Anyone who follows Charlie Pierce on Facebook knows the guy was born to be a political blogger. Few combine snark, outrage and an eye for interesting links better than he.
Well, now Jim Romenesko reports that Pierce is leaving the Boston Globe Magazine to become the lead writer for Esquire magazine’s “Politics Blog.” (Pierce was already a contributing editor for Esquire.) Editor-in-chief David Granger says:
Charlie is going to make Esquire.com’s “The Politics Blog” one of the very few political blogs one has to read every day, all day. He is one of the great American voices, and we’re confident that he will lead a national conversation during what should be the most entertaining political season of our lifetimes.
The timing is a bit awkward for the Globe. While you still can, check out a video of Pierce talking about his favorite writers, which he made as part of a Globe ad campaign.
In 2009 I wrote about Pierce’s book “Idiot America” for the Guardian. Pierce is a longtime friend of Media Nation, and I wish him the best.
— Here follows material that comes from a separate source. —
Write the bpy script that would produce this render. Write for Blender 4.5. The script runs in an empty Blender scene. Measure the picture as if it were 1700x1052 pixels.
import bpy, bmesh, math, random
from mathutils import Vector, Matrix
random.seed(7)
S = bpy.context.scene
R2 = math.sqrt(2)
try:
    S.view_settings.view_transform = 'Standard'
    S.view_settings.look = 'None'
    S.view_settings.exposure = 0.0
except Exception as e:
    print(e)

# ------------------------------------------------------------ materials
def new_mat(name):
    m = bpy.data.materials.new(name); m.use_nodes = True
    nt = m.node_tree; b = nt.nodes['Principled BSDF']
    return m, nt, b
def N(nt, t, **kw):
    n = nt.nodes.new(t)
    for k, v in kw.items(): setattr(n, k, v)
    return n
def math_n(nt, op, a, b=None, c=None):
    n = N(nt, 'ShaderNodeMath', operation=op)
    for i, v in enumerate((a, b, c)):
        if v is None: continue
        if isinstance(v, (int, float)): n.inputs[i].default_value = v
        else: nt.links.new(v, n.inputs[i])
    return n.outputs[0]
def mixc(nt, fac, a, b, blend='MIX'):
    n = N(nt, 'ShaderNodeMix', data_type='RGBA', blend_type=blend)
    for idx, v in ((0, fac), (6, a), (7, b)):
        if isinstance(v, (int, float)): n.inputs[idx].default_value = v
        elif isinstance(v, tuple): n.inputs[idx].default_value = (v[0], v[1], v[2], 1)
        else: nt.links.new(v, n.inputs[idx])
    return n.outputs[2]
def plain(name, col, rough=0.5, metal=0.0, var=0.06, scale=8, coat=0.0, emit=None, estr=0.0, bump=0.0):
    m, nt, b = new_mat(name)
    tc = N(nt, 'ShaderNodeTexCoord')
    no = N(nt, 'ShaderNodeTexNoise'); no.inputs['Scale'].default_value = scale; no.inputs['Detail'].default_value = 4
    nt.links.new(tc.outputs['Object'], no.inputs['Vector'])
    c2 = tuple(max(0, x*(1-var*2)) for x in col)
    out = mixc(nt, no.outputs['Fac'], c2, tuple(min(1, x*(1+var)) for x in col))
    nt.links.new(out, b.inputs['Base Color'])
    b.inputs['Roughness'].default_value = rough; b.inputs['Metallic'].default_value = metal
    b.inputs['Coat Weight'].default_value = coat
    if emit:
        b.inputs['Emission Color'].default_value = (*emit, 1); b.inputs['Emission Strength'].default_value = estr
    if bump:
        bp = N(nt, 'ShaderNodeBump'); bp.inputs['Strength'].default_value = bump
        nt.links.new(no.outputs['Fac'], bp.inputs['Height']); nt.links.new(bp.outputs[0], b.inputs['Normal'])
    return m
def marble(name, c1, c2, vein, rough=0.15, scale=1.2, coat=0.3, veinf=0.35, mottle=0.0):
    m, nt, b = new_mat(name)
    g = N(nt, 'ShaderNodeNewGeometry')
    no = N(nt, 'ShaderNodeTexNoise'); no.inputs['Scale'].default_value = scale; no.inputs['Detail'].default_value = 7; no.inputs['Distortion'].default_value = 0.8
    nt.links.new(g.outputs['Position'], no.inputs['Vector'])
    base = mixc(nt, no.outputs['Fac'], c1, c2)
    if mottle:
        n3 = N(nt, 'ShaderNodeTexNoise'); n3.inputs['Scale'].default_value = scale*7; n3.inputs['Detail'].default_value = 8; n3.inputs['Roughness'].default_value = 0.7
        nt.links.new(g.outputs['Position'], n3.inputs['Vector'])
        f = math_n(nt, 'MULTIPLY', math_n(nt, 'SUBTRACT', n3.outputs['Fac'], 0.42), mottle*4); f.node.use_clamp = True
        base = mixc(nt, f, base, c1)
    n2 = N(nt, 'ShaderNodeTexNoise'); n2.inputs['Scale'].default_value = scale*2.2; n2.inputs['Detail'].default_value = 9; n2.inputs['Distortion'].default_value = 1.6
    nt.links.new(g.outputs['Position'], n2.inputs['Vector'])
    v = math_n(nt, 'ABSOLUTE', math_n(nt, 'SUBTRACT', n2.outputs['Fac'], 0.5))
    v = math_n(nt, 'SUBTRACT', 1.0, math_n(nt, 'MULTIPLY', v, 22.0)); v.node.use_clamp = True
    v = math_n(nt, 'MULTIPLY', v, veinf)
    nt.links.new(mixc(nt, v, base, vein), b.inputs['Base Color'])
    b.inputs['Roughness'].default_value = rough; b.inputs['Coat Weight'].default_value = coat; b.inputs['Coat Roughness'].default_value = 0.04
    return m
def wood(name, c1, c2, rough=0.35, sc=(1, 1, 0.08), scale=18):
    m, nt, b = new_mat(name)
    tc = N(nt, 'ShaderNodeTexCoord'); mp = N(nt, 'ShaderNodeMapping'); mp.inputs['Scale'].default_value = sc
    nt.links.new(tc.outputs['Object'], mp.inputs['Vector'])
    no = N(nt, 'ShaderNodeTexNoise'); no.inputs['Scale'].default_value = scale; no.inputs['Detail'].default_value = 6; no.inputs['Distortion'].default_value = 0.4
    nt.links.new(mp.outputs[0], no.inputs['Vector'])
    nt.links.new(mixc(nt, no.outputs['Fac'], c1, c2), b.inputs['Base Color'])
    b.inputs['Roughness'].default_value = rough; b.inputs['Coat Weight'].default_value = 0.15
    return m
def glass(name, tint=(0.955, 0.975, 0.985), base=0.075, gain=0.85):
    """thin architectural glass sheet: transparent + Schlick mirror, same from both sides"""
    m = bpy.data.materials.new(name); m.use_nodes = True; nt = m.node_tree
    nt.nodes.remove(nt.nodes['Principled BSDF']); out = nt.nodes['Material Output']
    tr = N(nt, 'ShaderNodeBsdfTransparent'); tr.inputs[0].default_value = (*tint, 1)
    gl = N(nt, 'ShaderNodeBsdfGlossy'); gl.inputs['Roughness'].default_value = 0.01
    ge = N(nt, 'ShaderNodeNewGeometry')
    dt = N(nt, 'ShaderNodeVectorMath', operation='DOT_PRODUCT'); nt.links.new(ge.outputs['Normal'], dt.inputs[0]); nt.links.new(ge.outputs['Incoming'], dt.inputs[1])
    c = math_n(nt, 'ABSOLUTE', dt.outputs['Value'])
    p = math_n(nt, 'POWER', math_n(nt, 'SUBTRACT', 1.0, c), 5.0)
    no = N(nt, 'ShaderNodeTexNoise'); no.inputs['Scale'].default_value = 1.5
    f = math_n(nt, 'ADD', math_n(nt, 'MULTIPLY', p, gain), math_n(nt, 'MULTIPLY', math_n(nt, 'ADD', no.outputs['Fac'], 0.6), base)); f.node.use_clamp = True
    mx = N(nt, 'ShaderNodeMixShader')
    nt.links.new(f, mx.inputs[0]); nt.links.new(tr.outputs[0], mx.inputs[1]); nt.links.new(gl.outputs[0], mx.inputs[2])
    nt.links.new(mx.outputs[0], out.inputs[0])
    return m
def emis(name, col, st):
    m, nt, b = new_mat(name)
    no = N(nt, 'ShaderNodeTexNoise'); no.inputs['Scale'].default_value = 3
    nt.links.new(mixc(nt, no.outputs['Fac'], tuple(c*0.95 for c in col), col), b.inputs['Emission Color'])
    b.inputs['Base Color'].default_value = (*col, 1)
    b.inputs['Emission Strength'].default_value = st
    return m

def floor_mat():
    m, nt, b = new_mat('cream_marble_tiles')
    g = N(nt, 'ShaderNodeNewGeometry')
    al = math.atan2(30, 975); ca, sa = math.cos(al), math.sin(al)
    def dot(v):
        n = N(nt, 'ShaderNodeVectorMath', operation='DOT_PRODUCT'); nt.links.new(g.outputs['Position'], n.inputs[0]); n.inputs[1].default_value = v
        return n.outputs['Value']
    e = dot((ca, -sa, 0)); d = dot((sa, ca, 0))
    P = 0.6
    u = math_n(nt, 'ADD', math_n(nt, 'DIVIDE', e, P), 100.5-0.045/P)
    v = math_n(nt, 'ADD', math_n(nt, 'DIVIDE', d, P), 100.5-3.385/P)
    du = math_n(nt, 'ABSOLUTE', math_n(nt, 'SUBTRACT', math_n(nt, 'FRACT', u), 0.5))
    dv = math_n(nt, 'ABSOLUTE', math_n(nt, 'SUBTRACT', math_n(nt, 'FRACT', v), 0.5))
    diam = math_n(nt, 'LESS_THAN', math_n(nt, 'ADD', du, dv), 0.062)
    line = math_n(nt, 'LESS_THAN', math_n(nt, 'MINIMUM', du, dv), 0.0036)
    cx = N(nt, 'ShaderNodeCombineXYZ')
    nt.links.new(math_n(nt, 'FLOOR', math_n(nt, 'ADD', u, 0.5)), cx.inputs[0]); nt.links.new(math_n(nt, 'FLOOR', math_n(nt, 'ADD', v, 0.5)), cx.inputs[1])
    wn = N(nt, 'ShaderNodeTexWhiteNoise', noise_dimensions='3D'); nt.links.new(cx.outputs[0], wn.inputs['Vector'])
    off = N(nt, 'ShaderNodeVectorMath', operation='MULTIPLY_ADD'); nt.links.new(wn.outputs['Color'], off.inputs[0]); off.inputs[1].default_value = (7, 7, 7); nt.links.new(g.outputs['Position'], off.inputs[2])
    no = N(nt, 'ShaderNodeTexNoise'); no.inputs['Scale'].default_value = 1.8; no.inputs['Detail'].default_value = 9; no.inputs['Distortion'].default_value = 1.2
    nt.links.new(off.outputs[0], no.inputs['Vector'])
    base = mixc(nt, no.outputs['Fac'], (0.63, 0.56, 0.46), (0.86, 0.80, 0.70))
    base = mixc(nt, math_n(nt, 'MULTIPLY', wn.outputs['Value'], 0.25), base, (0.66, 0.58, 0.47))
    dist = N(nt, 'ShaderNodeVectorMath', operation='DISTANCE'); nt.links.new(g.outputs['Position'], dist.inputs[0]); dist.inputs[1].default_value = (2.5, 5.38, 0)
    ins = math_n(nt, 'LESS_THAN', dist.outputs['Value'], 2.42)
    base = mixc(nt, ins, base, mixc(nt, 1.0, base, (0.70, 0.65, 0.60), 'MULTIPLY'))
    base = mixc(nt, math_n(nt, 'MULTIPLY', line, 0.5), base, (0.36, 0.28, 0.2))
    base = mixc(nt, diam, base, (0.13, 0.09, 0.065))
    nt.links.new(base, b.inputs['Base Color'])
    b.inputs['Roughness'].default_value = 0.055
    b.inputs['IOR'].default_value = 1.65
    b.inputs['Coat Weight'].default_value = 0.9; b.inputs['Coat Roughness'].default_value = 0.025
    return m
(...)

Update: Turns out there was more to Pierce’s departure from the Globe. Jack Sullivan of CommonWealth Magazine reports that Pierce was disciplined for writing an “intemperate and intolerant” blog post about Tea Party Senate candidate Christine O’Donnell for Esquire last year. Among other things, he called her a “sideshow freak” and a “crackpot,” observations that might seem unremarkable to anyone familiar with Pierce’s writing style, O’Donnell’s bona fides or both.
Pierce currently has a union grievance pending against management. Pierce told Sullivan, “You could probably safely say ‘yes’” as to whether the dispute was among the factors that persuaded him to leave.
It would be easy to rip Globe managers for letting one of their most original writers walk over such a minor matter. But I understand why a paper like the Globe prohibits its writers from going postal for other publications, much as that policy might seem archaic in the Internet era. So I’ll leave it at this: What Pierce wrote for Esquire was precisely what the Globe could have anticipated he would write — it was standard-issue Pierce, neither more nor less caustic than his political writing in general. (Good Lord, have they read “Idiot America”?)
And the Globe is losing a lot more than it’s gaining.